Il quasi cinquantenne Veit Heinichen rappresenta un bell’esempio di scrittore europeo.

Giornalista, editore e scrittore, è tedesco, pubblica i suoi libri (anche) a Vienna, ma vive a Trieste dove sono ambientate le avventure del commissario capo Proteo Laurenti.

Entra così a far parte di quella ristretta cerchia di giallisti stranieri che hanno trovato particolarmente attraente il nostro paese tanto da ambientarci i loro romanzi (si pensi alla Nabb, a Dibdin, alla Leon) anche se poi scrivono nella loro lingua madre e vengono tradotti nella nostra lingua come normali scrittori d’Oltralpe (in verità quelli della Leon no: l’autrice infatti preferisce avere la libertà di parlare del paese che la ospita senza permettere ai lettori del luogo di conoscere le sue talora pungenti osservazioni).

La scelta di Heinichen a prima vista sembra azzeccata.

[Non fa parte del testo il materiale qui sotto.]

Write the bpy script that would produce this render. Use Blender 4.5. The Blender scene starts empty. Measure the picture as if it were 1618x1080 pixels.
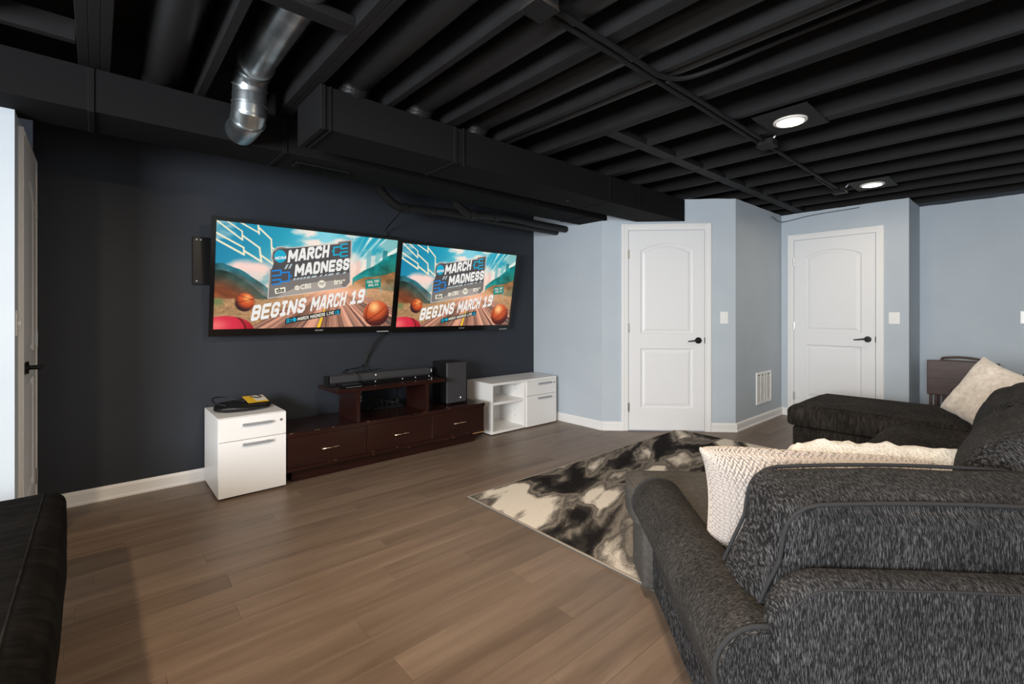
import bpy, bmesh, math, random
import numpy as np
from mathutils import Vector, Matrix, noise as mnoise

random.seed(7); np.random.seed(7)
SC = bpy.context.scene
C = SC.collection
PI = math.pi

# ------------------------------------------------------------------ camera
cam_d = bpy.data.cameras.new('camera'); cam = bpy.data.objects.new('camera', cam_d); C.objects.link(cam)
cam.location = (0, 0, 1.204)
cam.rotation_euler = (math.radians(90), 0, math.radians(-41.55))
cam_d.sensor_width = 36.0; cam_d.lens = 740 / 1618 * 36
cam_d.shift_y = -(540 - 494) / 1618
cam_d.clip_start = 0.02
SC.camera = cam

# ------------------------------------------------------------------ world, exposure
w = bpy.data.worlds.new('world'); SC.world = w; w.use_nodes = True
w.node_tree.nodes['Background'].inputs[0].default_value = (0.55, 0.65, 0.8, 1)
w.node_tree.nodes['Background'].inputs[1].default_value = 0.05
SC.view_settings.view_transform = 'Standard'; SC.view_settings.look = 'None'
SC.view_settings.gamma = 1.0; SC.view_settings.use_curve_mapping = False
SC.view_settings.exposure = 0.0
SC.cycles.use_denoising = True
SC.cycles.max_bounces = 8; SC.cycles.diffuse_bounces = 5; SC.cycles.glossy_bounces = 4

CAN_W = 27.0            # watts of one recessed lamp
FILL_WINDOW_W = 400.0         # watts of the light in the added window
CAN_COL = (1.0, 0.79, 0.57)
FILL_COL = (0.94, 0.97, 1.0)
def area_light(name, loc, rot, size, size_y, power, color, shape='RECTANGLE', spread=PI):
    d = bpy.data.lights.new(name, 'AREA'); d.shape = shape; d.size = size
    if shape in ('RECTANGLE', 'ELLIPSE'): d.size_y = size_y
    d.energy = power; d.color = color; d.spread = spread
    o = bpy.data.objects.new(name, d); C.objects.link(o); o.location = loc; o.rotation_euler = rot
    return o
# key light in an unseen window added to the left wall (frame and pane below)
WIN_Y, WIN_W, WIN_Z0, WIN_Z1 = -0.25, 2.4, 0.85, 2.05
area_light('added_window_light', (-2.97, WIN_Y, (WIN_Z0+WIN_Z1)/2), (0, math.radians(-90), 0), WIN_Z1-WIN_Z0-0.04, WIN_W-0.04, FILL_WINDOW_W, FILL_COL)

# ------------------------------------------------------------------ material helpers
def s2l(c):
    return tuple(((v / 255) / 12.92 if v / 255 <= 0.04045 else ((v / 255 + 0.055) / 1.055) ** 2.4) for v in c) + (1.0,)
MATS = {}
def mat(name, col, rough=0.5, metal=0.0, spec=0.5, sheen=0.0, emit=None, es=0.0, trans=0.0, coat=0.0):
    m = bpy.data.materials.new(name); m.use_nodes = True
    b = m.node_tree.nodes['Principled BSDF']
    b.inputs['Base Color'].default_value = tuple(col[:3]) + (1.0,)
    b.inputs['Roughness'].default_value = rough; b.inputs['Metallic'].default_value = metal
    b.inputs['Specular IOR Level'].default_value = spec
    b.inputs['Sheen Weight'].default_value = sheen
    b.inputs['Transmission Weight'].default_value = trans
    b.inputs['Coat Weight'].default_value = coat
    if emit is not None:
        b.inputs['Emission Color'].default_value = tuple(emit[:3]) + (1.0,); b.inputs['Emission Strength'].default_value = es
    MATS[name] = m
    return m
def N(m, t, **kw):
    n = m.node_tree.nodes.new(t)
    for k, v in kw.items():
        if k in n.inputs.keys(): n.inputs[k].default_value = v
        else: setattr(n, k, v)
    return n
def L(m, a, ao, b, bi): m.node_tree.links.new(a.outputs[ao], b.inputs[bi])
def coords(m, scale=(1, 1, 1), rot=(0, 0, 0), out='Object'):
    t = N(m, 'ShaderNodeTexCoord'); mp = N(m, 'ShaderNodeMapping')
    # rotate first, then scale: done with two mapping nodes
    mp.inputs['Rotation'].default_value = rot
    mp2 = N(m, 'ShaderNodeMapping'); mp2.inputs['Scale'].default_value = scale
    L(m, t, out, mp, 'Vector'); L(m, mp, 'Vector', mp2, 'Vector')
    return mp2
def ramp(m, stops):
    r = N(m, 'ShaderNodeValToRGB'); e = r.color_ramp.elements
    while len(e) < len(stops): e.new(0.5)
    for i, (p, c) in enumerate(stops):
        e[i].position = p; e[i].color = tuple(c[:3]) + (1.0,)
    return r
def bump(m, src, out, strength, dist=0.002):
    b = N(m, 'ShaderNodeBump'); b.inputs['Strength'].default_value = strength; b.inputs['Distance'].default_value = dist
    L(m, src, out, b, 'Height'); L(m, b, 'Normal', m.node_tree.nodes['Principled BSDF'], 'Normal')
def noisy(name, c0, c1, scale=(20, 20, 20), rot=(0, 0, 0), rough=0.5, detail=4, lo=0.35, hi=0.65, bstr=0.0, bdist=0.002, nscale=1.0, distort=0.0, **kw):
    m = mat(name, c0, rough, **kw); bs = m.node_tree.nodes['Principled BSDF']
    mp = coords(m, scale, rot)
    n = N(m, 'ShaderNodeTexNoise'); n.inputs['Scale'].default_value = nscale; n.inputs['Detail'].default_value = detail; n.inputs['Distortion'].default_value = distort
    L(m, mp, 'Vector', n, 'Vector')
    r = ramp(m, [(lo, c0), (hi, c1)])
    L(m, n, 'Fac', r, 'Fac'); L(m, r, 'Color', bs, 'Base Color')
    if bstr: bump(m, n, 'Fac', bstr, bdist)
    return m

# ------------------------------------------------------------------ mesh helpers
def BM(): return bmesh.new()
def box(bm, x0, x1, y0, y1, z0, z1, bev=0.0, seg=2):
    vs = [bm.verts.new(p) for p in ((x0,y0,z0),(x1,y0,z0),(x1,y1,z0),(x0,y1,z0),(x0,y0,z1),(x1,y0,z1),(x1,y1,z1),(x0,y1,z1))]
    fs = [bm.faces.new([vs[i] for i in f]) for f in ((3,2,1,0),(4,5,6,7),(0,1,5,4),(1,2,6,5),(2,3,7,6),(3,0,4,7))]
    if bev:
        es = list({e for f in fs for e in f.edges})
        r = bmesh.ops.bevel(bm, geom=es, offset=bev, segments=seg, affect='EDGES', profile=0.5)
        return list({v for f in r['faces'] for v in f.verts})
    return vs
def prism(bm, pts, z0, z1, bev=0.0, seg=3):
    """vertical prism over a plan polygon"""
    a = [bm.verts.new((p[0], p[1], z0)) for p in pts]; b = [bm.verts.new((p[0], p[1], z1)) for p in pts]
    n = len(pts); fs = [bm.faces.new(a[::-1]), bm.faces.new(b)]
    for i in range(n): fs.append(bm.faces.new((a[i], a[(i+1) % n], b[(i+1) % n], b[i])))
    bmesh.ops.recalc_face_normals(bm, faces=fs)
    if bev:
        es = list({e for f in fs for e in f.edges})
        bmesh.ops.bevel(bm, geom=es, offset=bev, segments=seg, affect='EDGES', profile=0.5)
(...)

Trieste non è mai stata visitata, tranne qualche eccezione (un vecchio Scerbanenco, Sergio Miniussi e lo sloveno Verč), dal noir europeo, pur trovandosi, almeno fino a qualche anno fa, in un’invidiabile posizione di frontiera tra i due blocchi contrapposti protagonisti della Guerra Fredda; la bora e lo scirocco, qualche locale nostalgicamente asburgico e un paio di astute rimembranze sveviane contribuiscono a dare spessore alla location.

Il protagonista, poi, è debitamente in crisi con una moglie, Laura, invaghitasi di un assicuratore, due figlie a studiare agli antipodi della nuova Europa (Berlino e Napoli) e un adolescente che sente le sirene di una vita spericolata post-muro di Berlino. E, a non creare un eroe troppo romanticamente straziato dalla sua vita privata, ecco ogni tanto un bel tocco umoristico: quando si sporca i pantaloni e la gente crede che se la sia fatta addosso; o quando, nel bel mezzo di un’inchiesta, s’immerge in un cassonetto pieno di rifiuti di pesce contaminandosi per un discreto numero di giorni con l’inconfondibile odore; per non parlare di un sogno erotico in cui fa aspettare la sua bella perché ha un fiero ma poco romantico attacco intestinale.

Anche l’intreccio, almeno nella prima parte, regge bene: vecchi odi che resistono dai tempi dell’esodo istriano provocato dai titini; nuovi affari in cui armi, droga e pesca intrecciano i loro sentieri malavitosi; qualche revanscismo neofascista a far paventare pericolosi ritorni di fiamma.

Ma proprio qui, quando l’autore avrebbe dovuto far decollare la vicenda, alcune discutibili scelte narrative (tutte necessarie?) gli impiombano le ali: un eccesso di vocazione didascalica quando si tratta di spiegare al lettore germanofono la complicata storia della Venezia Giulia o anche soltanto la compresenza e la rivalità nelle indagini tra polizia e carabinieri); un blando dongiovannismo del protagonista che, pur disperandosi per l’abbandono da parte della moglie (forse avvertito più sul versante domestico che su quello erotico), non si esime dal corteggiare (e sognare) l’affascinante sostituto procuratore croato Živa Ravno; una strizzata d’occhio al lettore colto amante di Svevo (l’ennesima sigaretta di Laurenti che afferma – prima a se stesso che agli altri – di non aver ripreso a fumare); e magari (quando ci presenta la casa piena di rifiuti di Bruna Saglietti, separata in casa, col marito però che è andato ad abitare al piano superiore pur senza più frequentarla) un amo gettato all’appassionato di noir che non ha dimenticato lo strano condominio triestino di Miniussi in I peccati del corvo.

E lo scioglimento finale della vicenda lascia qualche zona d’ombra che non sembra tanto frutto di una scelta meditata – sciasciana – dell’autore quanto piuttosto di una certa stanchezza nel tirare le somme di un intreccio dalle molteplici ramificazioni.

Questo I morti del Carso è una prova contraddittoria dunque: in ogni caso un esordio dignitoso (che vede peraltro già pubblicati in Italia i volumi successivi della serie) che, complice il Natale, ci fa essere per una volta più larghi nella valutazione.